Note 12: Letters discovered in the files of Eliza Greenblatt, maintained by the Center for Jewish History in NY by Sandrow’s Cousin Hyman Lovitz (1929 - 2019); translated by Barbara Ann Schmutzler with the help of Sandrow’s Cousin Nahma Sandrow; additional support of Cousins Frank Adelman, Roz Elkins, Mina Gobler, Ted Liebman, Hope Sandrow. An excerpt from Abraham Barmach’s (aka Bremeg orphaned as a baby, left on Rivele’s doorstep whom she took in) to Aliza: “If I were poetically inclined, I would sing her (Rivele) praises with beautiful poems. She is engraved in my heart. With her beautiful character, she has implanted goodness inside me. If I have done good to any one in my life, I owe it to your grandmother of blessed memory.”  Rivele had implored family members to contribute monies for Abraham’s ticket to America. After settling in Philadelphia Abraham sent them monies to escape to the US including Sandrow’s great-grandparents Frieda and Tovah with their thirteen children (1901, grandfather Morris age 3). And Frieda continued Abraham’s practice, sending boat tickets bought with earnings from her grocery store back home that enabled escape from pogroms of many family members and neighbors.

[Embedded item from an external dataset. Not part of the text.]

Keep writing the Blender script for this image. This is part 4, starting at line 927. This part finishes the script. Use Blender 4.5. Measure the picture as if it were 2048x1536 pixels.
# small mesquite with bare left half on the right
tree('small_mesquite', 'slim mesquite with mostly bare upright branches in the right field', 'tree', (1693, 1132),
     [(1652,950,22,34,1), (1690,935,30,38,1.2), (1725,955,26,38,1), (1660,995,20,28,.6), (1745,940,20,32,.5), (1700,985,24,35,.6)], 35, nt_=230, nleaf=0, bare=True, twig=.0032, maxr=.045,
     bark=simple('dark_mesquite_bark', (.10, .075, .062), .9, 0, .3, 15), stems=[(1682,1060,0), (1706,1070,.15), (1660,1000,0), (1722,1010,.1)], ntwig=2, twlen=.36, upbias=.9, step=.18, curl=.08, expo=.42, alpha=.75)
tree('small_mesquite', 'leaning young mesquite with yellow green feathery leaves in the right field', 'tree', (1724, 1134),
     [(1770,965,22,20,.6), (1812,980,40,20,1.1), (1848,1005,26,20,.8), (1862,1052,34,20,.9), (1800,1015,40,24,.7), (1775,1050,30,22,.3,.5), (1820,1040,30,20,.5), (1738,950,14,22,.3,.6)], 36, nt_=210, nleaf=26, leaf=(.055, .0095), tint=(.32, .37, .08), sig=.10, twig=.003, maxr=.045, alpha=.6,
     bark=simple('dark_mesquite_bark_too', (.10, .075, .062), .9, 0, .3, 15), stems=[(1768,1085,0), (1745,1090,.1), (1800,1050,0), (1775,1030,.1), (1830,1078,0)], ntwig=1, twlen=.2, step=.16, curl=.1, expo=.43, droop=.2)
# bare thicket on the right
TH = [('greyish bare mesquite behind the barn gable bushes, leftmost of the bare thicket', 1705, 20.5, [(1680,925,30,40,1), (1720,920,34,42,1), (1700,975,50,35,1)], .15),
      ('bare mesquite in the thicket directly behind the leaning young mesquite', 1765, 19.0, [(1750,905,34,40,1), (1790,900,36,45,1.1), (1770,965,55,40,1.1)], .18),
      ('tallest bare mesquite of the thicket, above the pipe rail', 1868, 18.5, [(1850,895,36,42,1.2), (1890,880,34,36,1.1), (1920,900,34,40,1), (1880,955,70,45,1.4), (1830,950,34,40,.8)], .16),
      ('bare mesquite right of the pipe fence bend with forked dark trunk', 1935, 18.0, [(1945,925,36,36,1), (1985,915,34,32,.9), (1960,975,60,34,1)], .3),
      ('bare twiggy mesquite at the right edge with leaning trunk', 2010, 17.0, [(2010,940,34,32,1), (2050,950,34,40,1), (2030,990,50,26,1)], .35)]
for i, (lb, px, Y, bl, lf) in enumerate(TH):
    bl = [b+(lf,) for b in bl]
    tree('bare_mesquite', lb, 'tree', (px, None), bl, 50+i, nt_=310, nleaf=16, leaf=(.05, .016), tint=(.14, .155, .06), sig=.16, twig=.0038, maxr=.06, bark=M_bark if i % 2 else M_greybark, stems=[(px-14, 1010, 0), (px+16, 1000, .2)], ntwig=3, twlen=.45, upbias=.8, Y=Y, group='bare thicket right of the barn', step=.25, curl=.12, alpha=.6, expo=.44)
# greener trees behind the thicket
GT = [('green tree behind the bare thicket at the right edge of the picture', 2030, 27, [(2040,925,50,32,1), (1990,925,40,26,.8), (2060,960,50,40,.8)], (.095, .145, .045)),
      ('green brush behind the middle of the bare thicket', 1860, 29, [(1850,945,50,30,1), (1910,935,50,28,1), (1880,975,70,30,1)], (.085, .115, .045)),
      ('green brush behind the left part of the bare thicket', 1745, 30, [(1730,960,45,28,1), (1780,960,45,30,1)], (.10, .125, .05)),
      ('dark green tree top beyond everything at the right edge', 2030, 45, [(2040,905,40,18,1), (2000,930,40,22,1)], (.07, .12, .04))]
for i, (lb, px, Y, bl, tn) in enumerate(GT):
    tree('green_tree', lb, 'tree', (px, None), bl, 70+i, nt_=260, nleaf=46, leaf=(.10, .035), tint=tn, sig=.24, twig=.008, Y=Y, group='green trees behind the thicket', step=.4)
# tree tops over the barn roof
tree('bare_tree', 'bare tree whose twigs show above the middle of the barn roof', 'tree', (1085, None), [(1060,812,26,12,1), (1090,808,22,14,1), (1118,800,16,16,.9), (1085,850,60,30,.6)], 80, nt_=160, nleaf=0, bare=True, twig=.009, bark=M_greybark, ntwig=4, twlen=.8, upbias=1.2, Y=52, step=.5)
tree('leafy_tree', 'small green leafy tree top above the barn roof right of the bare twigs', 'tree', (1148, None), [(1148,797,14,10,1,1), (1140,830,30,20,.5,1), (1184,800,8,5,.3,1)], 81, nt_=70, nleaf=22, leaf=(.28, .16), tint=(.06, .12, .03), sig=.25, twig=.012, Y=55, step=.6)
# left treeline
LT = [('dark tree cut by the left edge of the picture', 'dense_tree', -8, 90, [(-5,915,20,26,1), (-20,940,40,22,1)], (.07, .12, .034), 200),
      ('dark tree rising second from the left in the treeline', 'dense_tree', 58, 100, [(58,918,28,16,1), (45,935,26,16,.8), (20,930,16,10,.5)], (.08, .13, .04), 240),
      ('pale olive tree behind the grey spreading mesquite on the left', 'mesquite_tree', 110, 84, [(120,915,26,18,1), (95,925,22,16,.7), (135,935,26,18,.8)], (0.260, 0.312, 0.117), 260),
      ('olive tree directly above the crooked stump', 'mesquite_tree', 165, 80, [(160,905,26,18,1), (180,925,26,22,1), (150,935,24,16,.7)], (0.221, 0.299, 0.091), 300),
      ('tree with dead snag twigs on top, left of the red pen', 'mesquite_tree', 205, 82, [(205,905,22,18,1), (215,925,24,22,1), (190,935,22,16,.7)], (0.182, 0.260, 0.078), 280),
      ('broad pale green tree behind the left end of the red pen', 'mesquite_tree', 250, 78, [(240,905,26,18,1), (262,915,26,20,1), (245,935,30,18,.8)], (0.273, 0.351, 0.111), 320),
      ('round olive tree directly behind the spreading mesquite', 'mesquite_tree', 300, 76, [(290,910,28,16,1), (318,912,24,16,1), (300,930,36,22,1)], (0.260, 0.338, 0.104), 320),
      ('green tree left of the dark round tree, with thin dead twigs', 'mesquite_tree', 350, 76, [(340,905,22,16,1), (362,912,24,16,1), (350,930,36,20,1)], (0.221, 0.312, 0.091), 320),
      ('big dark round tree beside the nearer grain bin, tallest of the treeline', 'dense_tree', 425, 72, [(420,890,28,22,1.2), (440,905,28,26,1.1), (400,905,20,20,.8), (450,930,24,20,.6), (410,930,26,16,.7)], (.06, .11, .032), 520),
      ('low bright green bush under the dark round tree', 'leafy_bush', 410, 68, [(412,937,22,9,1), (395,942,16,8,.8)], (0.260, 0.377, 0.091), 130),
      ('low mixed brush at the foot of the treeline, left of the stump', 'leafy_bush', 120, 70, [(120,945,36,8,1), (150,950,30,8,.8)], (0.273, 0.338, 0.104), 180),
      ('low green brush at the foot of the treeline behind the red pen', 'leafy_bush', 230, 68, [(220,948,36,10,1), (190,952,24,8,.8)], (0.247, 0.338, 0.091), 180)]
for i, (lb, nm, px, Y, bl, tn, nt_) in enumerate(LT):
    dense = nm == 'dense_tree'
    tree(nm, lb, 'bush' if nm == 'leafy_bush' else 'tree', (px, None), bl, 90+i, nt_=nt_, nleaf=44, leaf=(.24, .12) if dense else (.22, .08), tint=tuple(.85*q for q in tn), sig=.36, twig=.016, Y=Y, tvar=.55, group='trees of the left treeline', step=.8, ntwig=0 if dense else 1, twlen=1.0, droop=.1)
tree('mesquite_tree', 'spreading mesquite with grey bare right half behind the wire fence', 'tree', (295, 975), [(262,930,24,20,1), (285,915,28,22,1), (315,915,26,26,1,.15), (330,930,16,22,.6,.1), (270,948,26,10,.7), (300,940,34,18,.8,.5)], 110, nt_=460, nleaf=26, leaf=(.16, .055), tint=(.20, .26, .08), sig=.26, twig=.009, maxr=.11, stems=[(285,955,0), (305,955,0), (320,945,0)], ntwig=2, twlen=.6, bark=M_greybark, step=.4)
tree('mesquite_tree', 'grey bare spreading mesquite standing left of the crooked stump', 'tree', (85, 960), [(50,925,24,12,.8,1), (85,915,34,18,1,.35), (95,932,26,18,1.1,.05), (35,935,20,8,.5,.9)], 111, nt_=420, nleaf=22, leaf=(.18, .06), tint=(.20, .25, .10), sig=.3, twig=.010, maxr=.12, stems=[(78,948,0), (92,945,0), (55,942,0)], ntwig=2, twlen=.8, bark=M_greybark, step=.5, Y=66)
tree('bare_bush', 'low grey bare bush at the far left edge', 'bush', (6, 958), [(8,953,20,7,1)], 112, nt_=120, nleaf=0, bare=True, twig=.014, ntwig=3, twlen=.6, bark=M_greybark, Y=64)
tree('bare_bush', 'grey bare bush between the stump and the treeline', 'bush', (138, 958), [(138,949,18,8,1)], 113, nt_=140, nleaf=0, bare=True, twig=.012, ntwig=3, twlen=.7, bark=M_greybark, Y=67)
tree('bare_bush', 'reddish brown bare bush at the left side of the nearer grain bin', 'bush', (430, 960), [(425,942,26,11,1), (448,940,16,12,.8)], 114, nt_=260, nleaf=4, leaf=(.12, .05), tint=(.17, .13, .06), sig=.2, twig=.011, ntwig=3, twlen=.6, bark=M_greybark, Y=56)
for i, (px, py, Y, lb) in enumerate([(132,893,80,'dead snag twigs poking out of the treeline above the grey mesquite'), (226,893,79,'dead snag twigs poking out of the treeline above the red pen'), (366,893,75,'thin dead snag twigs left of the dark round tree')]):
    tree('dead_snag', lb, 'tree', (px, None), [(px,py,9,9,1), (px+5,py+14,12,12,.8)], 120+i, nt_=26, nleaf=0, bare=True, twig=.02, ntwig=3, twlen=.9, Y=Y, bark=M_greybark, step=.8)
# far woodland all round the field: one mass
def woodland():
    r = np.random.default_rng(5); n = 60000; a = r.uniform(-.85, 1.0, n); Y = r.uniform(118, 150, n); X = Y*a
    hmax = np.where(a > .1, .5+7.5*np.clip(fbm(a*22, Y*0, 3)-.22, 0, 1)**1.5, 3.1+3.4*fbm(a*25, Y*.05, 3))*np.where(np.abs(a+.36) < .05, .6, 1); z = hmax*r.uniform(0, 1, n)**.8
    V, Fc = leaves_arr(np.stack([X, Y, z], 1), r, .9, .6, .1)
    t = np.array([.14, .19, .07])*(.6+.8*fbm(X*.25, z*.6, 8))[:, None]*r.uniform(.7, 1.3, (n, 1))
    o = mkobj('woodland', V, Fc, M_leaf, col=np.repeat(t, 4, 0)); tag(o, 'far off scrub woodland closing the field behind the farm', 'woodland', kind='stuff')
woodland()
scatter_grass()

Mima (Hebrew baby name meaning is Dove) Frieda” was the name attributed to her life saving work, reflecting the legacy of her mother Rivele. A dinner that commemorated Frieda’s life, a gathering of all those she had helped escape with their children and grandchildren held yearly in a kosher dining hall not far from where they arrived in Philadelphia from Russia... nearby the Smithsonian Affiliate National Museum of American Jewish History (1976) in a neighborhood now called “Society Hill”.

Note 13: Hirshhorn Museum and Sculpture Gardens New Directions 1986 curated by Phyllis D. Rosenzweig :“Toward the Baroque” Robert Morris, Hope Sandrow, Frank Stella, James Turrell

Note 14: Spero participated in Sandrow’s project Artist & Homeless Collaborative . ‘Spero’ translates as ‘hope’.